Making value stream mapping a success: "Mind and Hand"

I see too often wasteful "lean" efforts focused on mapping value streams that would not be followed by actual implementation. They are used to decorate conference rooms, to fill Powerpoint presentations and to feature videos. 

It is absolutely necessary to know your current and target condition to define what actions we should take as part of the Plan-Do-Check-Act but with mapping we haven't accomplish anything yet. 
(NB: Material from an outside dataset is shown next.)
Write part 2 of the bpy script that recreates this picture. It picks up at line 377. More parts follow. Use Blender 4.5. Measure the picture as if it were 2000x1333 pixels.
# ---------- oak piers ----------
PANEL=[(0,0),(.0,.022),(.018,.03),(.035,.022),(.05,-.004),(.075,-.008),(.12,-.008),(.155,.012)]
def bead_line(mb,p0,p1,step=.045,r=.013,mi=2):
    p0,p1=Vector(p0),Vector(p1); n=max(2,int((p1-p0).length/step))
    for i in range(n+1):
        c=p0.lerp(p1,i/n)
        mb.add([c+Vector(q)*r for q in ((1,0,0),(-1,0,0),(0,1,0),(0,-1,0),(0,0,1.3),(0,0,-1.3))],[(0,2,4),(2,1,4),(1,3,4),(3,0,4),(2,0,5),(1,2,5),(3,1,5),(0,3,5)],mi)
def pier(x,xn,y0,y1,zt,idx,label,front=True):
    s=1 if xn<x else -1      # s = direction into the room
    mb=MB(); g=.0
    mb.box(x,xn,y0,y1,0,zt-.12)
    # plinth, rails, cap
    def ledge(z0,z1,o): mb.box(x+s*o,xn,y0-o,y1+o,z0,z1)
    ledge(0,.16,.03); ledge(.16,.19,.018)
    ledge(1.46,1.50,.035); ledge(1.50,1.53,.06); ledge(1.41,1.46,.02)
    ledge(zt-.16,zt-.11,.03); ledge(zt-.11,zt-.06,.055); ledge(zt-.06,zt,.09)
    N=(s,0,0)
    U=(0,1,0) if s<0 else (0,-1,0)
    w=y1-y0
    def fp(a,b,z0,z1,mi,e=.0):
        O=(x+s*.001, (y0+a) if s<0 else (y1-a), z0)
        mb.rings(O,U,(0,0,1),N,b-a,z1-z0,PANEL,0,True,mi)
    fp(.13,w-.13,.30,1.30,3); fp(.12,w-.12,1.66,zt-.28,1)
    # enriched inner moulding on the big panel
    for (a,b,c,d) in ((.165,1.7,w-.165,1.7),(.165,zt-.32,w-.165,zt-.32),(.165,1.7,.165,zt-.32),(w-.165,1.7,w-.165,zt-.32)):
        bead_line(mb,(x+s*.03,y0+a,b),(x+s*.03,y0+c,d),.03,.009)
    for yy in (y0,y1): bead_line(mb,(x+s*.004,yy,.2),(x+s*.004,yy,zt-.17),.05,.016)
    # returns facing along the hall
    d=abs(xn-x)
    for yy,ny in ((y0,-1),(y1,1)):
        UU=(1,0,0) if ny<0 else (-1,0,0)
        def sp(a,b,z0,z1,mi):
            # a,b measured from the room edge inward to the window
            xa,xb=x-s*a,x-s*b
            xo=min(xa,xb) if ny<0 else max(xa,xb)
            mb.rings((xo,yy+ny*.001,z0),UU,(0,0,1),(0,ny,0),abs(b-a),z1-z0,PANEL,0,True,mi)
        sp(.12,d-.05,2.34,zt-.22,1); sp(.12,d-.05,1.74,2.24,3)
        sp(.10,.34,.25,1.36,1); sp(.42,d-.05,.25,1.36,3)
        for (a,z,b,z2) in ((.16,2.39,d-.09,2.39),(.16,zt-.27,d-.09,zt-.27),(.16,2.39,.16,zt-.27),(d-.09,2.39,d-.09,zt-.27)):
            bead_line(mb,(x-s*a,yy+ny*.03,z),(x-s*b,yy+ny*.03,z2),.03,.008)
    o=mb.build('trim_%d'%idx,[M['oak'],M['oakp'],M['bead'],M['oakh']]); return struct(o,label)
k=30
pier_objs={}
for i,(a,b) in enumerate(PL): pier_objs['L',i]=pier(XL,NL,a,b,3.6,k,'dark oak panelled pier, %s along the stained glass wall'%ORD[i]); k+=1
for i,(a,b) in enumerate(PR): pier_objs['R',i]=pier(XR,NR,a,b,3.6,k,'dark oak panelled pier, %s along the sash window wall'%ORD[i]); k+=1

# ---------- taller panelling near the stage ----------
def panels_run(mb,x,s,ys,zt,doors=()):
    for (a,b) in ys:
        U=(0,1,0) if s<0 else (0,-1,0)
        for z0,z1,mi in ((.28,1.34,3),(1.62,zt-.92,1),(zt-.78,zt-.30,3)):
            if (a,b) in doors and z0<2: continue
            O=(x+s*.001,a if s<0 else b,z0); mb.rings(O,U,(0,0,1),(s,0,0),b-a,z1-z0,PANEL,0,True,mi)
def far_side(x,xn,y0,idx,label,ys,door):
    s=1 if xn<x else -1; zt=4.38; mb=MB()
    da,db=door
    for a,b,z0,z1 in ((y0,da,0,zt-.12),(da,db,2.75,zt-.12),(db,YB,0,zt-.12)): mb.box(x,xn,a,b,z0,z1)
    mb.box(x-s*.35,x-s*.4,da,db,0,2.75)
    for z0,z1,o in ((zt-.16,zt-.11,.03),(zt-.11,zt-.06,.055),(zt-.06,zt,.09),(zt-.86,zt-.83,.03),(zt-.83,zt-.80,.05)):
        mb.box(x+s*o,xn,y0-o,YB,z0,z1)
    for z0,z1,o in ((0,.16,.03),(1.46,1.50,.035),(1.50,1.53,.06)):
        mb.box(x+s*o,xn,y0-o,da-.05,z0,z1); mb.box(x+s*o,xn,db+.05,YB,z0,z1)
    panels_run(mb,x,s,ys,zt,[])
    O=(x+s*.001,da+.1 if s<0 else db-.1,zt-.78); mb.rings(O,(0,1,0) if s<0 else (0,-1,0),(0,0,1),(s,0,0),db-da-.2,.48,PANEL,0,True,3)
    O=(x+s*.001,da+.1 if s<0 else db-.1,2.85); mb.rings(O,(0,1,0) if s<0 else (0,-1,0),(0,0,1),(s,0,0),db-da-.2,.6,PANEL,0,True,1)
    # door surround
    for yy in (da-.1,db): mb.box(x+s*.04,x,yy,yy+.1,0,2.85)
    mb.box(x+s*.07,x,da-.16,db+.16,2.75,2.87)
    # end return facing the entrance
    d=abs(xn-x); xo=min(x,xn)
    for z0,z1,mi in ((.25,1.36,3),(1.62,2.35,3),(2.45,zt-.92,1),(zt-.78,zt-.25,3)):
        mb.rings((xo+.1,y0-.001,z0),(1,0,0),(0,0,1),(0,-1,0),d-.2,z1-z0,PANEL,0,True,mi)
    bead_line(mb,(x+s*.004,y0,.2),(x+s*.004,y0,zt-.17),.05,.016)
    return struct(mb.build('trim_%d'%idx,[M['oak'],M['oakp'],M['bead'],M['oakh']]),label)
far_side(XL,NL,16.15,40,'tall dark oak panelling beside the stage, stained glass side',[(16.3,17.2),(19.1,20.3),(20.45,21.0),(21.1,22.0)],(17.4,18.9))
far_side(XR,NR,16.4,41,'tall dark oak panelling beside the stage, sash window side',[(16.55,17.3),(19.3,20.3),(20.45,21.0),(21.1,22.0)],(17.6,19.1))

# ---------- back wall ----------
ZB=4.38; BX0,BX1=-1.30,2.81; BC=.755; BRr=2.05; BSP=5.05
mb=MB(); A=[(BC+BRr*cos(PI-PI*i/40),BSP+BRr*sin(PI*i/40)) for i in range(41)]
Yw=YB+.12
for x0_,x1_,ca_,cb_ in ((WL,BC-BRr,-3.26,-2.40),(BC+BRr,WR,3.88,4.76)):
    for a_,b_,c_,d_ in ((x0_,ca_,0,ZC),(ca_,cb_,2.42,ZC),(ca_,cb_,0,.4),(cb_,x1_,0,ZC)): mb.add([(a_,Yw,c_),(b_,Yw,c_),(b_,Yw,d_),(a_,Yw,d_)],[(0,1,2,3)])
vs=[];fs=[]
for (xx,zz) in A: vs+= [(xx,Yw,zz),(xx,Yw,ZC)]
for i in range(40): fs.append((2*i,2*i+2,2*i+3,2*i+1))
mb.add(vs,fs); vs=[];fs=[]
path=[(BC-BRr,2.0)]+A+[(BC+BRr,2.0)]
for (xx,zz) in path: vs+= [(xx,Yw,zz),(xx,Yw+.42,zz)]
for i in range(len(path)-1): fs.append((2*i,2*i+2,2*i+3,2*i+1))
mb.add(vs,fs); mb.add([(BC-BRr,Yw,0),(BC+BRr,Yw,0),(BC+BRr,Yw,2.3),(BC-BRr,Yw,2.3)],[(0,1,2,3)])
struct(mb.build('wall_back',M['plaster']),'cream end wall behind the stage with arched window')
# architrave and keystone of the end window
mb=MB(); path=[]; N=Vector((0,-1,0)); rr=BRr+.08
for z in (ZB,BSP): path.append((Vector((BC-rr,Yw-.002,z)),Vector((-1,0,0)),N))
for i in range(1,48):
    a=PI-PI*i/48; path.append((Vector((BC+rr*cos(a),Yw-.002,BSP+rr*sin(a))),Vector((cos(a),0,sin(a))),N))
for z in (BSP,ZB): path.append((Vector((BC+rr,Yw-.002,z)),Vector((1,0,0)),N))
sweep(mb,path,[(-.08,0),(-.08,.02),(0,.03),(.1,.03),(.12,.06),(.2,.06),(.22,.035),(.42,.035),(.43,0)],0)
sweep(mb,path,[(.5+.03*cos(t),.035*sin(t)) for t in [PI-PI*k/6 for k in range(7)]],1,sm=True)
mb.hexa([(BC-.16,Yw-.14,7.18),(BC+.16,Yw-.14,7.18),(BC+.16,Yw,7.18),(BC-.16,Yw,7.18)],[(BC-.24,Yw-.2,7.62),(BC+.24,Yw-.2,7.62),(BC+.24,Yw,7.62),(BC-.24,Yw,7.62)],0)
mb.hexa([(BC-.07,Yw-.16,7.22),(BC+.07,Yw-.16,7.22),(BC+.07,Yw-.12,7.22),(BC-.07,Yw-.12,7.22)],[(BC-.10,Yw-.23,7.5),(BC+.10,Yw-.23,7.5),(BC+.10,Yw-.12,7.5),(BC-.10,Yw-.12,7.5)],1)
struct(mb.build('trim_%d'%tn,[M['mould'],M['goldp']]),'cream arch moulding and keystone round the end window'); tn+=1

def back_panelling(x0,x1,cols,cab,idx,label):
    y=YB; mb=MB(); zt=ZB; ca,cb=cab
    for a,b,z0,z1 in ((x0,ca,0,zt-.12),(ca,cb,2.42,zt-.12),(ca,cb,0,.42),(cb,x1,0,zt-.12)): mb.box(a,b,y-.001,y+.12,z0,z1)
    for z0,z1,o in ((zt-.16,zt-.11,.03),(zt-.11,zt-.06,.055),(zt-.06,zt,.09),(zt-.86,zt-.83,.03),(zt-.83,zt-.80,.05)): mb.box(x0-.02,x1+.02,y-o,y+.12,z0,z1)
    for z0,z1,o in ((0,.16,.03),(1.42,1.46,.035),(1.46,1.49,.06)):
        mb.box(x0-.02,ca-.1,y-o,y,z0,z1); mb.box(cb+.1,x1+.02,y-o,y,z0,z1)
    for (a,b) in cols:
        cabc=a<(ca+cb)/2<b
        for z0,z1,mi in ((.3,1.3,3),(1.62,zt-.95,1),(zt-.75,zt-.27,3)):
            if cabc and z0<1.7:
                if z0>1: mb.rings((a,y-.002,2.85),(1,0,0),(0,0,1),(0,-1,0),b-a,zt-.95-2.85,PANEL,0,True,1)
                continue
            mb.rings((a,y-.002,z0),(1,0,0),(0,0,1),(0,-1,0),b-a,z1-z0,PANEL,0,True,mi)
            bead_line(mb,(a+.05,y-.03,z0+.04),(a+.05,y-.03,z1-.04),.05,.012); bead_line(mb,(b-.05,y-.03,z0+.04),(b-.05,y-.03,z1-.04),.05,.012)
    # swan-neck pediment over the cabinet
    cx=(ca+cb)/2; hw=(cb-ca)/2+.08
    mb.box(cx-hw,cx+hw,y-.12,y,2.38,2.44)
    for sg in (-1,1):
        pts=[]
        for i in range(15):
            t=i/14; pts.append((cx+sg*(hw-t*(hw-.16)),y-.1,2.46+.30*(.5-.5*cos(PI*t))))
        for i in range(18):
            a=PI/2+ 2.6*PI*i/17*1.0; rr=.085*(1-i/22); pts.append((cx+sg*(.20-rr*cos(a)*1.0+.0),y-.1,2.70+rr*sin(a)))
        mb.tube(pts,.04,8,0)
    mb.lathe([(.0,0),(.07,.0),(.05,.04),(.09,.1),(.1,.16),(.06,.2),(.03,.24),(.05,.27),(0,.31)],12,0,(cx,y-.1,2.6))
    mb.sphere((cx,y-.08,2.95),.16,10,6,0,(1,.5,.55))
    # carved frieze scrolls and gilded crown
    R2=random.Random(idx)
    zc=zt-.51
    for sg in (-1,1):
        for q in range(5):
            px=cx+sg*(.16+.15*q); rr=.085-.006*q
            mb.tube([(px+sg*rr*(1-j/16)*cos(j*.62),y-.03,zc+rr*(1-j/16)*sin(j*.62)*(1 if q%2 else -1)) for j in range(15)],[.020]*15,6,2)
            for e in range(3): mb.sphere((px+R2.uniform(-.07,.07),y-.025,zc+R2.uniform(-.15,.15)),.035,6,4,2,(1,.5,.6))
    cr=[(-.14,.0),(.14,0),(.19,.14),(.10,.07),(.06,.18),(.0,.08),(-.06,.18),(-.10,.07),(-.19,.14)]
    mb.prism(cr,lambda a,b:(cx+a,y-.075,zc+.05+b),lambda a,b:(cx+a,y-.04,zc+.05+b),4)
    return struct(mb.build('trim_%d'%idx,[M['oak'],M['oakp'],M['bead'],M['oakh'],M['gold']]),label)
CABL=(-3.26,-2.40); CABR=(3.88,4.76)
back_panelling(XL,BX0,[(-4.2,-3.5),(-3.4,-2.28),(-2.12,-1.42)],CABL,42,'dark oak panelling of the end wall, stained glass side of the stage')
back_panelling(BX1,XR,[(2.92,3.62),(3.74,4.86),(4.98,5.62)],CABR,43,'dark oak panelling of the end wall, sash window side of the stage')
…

Last weekend, Dean Schmittlein "revealed" the secret of success of MIT as organization to create value: relentless application of its "mind and hand" principle which appears in MIT's logo. Here some data on MIT's "mind and hand" principle in action:
"Mens et Manus"
Companies found by living MIT alumni employ 3.3. million people and generate world revenues of  $2 trillion, "producing the equivalent of the 11th-largest economy in the world."
Thomas A. Edison who was well known for practicing the "mind and hand" principle once said "The salvation of America lies in the Massachusetts Institute of Technology". And, it is not by accident that James Womack and other scientists re-discovered "lean thinking" while working in MIT's International Motor Vehicle Program.

While "mind and hand" really is not a secret,  it is one of these key principles for success for any lean transformation. It is the same "learning by doing" principle used by Toyota and other lean organizations to describe the active approach to develop people. Even before Toyota, the Training Within Industry (TWI) program and definitely Deming's PDCA style for training programs used the same principle.